History is full of examples of men who somehow or another got overwhelmed with the world’s evils and decided that a high-profile killing would be just and somehow improve things, but I can’t provide an example where it worked that way. As part of an organized military strategy either by a government or rebel group, targeted assassinations can work as intended, though even in those circumstances the campaign is rarely successful and commonly just increases violence. There is perhaps an “accelerationist” argument in favor of such assassinations, but it is a deranged mind that sacrifices its life in an act of violence, hoping it somehow produces the desired outcome.
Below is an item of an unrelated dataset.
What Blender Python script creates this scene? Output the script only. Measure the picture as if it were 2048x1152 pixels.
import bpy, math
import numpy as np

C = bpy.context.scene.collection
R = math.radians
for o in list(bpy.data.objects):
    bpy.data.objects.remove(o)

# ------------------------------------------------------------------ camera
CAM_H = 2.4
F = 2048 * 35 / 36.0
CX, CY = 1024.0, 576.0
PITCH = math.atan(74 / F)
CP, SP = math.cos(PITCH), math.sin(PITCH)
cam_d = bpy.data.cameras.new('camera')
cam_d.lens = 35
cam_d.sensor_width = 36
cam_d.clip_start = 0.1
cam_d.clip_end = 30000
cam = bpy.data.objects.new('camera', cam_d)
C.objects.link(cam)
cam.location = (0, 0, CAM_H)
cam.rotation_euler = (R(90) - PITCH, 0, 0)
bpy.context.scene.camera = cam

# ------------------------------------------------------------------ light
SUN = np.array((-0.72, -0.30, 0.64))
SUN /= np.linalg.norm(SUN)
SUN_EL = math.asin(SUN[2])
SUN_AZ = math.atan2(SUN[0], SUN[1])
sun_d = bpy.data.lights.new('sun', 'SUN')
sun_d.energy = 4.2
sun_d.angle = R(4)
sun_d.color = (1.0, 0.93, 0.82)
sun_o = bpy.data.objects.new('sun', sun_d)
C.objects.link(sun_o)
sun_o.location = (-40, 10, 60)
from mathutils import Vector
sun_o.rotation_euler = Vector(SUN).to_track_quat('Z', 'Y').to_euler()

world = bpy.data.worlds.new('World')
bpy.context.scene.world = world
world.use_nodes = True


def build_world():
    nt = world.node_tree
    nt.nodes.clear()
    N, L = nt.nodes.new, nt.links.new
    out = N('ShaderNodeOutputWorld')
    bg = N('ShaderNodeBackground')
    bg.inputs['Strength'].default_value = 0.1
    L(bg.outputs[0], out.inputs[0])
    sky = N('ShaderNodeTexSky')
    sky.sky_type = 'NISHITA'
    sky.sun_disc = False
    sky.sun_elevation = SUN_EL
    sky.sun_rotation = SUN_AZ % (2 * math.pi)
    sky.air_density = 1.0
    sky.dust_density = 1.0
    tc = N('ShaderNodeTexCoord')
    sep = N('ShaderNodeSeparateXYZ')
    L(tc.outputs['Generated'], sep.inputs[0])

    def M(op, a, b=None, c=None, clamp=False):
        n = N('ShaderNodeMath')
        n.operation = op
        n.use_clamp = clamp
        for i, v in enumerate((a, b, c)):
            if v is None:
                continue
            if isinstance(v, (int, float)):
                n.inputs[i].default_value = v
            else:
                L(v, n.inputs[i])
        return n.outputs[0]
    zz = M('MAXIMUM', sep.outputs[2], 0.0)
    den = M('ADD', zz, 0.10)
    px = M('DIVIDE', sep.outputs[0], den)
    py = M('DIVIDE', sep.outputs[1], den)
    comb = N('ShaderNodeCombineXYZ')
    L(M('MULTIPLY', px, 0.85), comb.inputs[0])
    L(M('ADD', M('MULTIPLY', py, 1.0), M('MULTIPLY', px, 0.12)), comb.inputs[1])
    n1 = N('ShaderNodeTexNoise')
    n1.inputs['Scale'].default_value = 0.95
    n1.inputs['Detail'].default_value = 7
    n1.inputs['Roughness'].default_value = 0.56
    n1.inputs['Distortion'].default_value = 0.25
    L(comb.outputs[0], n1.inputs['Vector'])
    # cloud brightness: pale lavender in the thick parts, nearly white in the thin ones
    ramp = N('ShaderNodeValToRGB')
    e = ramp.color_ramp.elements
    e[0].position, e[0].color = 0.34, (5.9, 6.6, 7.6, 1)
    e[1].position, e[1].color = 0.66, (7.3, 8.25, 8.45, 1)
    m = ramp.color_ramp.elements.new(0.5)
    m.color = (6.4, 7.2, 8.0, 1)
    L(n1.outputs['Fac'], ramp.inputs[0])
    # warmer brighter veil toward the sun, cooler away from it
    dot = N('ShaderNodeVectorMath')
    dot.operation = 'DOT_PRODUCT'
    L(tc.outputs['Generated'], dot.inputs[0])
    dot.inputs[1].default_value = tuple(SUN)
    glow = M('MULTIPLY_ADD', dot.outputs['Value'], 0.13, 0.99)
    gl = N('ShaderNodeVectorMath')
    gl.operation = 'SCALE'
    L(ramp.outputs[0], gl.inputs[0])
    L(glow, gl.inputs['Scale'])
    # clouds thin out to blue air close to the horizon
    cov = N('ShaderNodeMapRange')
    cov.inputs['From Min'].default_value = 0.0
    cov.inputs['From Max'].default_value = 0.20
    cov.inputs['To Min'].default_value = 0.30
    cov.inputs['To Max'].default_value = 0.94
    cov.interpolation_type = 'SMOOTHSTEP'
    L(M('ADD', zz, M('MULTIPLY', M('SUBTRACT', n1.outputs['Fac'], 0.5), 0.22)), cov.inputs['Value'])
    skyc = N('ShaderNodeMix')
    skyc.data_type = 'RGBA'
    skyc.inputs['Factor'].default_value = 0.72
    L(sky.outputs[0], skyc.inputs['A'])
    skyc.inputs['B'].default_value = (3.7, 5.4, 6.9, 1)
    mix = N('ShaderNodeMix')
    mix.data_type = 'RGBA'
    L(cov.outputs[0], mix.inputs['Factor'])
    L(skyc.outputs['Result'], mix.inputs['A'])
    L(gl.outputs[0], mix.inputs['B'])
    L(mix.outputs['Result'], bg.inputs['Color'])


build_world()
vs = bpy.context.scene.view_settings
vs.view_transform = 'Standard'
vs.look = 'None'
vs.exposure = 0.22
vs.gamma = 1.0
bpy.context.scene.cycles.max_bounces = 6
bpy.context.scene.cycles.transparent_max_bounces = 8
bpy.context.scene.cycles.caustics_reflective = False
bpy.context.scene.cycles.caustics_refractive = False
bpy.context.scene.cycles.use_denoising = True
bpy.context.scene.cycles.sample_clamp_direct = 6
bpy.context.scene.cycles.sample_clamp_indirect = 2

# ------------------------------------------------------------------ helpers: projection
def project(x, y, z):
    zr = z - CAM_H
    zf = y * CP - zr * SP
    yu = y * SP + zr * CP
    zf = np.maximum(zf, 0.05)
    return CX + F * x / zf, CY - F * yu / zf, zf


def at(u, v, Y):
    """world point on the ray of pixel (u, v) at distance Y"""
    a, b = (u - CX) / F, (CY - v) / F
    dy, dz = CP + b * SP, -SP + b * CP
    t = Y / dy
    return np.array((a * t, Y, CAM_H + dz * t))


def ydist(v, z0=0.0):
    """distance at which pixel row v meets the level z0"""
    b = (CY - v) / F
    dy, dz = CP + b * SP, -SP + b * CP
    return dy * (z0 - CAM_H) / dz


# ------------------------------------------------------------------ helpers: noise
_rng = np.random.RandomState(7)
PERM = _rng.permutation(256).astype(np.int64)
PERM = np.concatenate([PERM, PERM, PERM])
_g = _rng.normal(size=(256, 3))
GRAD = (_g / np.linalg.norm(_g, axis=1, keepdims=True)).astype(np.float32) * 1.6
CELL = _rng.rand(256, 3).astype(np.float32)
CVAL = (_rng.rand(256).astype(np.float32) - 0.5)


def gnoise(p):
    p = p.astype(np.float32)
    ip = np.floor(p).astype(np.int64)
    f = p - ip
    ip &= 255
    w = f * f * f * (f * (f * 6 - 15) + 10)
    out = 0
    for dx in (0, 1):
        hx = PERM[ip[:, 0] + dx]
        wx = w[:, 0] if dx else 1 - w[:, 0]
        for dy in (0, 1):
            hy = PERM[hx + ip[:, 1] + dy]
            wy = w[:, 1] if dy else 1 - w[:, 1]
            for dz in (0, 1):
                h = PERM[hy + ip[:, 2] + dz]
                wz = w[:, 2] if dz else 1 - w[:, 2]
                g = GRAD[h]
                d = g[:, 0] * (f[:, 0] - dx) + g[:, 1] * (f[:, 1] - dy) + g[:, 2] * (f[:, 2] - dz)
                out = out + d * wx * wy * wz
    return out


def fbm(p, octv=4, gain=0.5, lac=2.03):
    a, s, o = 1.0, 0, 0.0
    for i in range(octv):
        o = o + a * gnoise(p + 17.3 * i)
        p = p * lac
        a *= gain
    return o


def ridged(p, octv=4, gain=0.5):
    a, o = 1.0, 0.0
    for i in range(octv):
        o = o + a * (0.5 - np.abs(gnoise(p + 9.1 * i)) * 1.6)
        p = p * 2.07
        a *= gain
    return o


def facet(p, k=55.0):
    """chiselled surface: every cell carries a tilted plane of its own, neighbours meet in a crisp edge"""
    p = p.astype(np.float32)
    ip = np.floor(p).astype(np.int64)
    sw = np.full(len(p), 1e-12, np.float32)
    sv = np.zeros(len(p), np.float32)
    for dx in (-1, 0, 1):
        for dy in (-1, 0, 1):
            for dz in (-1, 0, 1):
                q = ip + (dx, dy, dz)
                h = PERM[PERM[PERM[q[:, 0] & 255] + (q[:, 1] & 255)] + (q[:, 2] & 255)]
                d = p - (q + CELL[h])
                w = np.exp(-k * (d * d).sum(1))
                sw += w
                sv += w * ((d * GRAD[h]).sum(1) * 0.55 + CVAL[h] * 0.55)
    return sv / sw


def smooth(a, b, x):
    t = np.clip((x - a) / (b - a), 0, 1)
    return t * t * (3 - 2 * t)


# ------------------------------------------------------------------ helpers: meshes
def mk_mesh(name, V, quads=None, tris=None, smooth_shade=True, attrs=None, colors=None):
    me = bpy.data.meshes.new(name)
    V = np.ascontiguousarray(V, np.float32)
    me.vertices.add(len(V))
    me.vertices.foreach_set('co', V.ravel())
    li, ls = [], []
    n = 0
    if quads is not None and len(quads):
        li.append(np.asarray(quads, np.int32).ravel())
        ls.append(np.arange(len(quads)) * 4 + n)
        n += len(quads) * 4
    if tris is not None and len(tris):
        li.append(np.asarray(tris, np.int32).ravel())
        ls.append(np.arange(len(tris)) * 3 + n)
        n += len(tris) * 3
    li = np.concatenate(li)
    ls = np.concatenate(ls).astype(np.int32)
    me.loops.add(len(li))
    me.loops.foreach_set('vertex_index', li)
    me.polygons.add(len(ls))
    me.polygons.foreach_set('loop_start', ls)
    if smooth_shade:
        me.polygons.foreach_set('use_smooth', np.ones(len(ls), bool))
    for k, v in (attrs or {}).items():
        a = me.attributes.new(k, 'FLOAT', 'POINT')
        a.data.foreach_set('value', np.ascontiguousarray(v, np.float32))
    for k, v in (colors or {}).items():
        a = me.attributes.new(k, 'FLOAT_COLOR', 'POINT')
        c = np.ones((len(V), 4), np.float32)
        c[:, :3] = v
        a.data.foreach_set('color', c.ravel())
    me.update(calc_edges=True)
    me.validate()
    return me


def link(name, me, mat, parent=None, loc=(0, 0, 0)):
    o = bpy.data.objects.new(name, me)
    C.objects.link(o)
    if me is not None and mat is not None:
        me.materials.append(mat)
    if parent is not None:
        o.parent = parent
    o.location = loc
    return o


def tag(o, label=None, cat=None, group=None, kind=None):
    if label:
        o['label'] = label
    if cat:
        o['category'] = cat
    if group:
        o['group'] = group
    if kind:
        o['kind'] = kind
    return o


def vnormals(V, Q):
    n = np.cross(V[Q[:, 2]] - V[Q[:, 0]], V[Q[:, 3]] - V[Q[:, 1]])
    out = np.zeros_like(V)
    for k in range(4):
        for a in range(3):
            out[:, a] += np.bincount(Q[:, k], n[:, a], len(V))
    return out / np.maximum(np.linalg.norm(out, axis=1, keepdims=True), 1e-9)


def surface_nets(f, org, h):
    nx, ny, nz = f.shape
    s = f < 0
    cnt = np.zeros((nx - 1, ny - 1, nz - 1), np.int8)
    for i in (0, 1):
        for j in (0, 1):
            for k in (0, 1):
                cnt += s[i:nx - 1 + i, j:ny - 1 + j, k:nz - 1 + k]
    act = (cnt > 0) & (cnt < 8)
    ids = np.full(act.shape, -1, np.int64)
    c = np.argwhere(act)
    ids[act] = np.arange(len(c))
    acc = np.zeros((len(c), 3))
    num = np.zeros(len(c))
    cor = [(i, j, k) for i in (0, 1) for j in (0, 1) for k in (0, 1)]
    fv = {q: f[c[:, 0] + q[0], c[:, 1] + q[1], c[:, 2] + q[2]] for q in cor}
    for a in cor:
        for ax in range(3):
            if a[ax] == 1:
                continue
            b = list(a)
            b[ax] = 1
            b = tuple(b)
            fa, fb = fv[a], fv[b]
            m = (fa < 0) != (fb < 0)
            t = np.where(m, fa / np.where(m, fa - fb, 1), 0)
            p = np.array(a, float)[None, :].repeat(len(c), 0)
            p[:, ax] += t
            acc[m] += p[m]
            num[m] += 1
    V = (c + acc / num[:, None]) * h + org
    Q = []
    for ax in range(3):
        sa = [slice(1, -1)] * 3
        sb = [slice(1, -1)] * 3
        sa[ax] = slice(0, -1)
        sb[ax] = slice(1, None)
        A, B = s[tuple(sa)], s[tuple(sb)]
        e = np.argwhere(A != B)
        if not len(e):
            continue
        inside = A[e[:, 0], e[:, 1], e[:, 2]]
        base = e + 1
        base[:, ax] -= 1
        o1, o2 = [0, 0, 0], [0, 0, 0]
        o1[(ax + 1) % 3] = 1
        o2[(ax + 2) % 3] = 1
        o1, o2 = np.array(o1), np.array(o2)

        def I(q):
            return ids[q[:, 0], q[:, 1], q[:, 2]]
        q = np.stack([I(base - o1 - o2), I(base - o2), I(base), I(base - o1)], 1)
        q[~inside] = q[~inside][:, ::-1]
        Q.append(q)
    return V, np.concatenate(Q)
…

What we can see clearly is that Rodriguez’s murder of Israeli officials has absolutely no chance of helping Palestinians in any way, and instead serves as little more than a gift to the Israeli government which wants any justification to continue its campaign of genocide, as well as to American Zionist politicians who want to treat all pro-Palestine activism as dangerous criminality. That only bad things could come from this crime would have been obvious to Rodriguez in the first place if he was thinking rationally.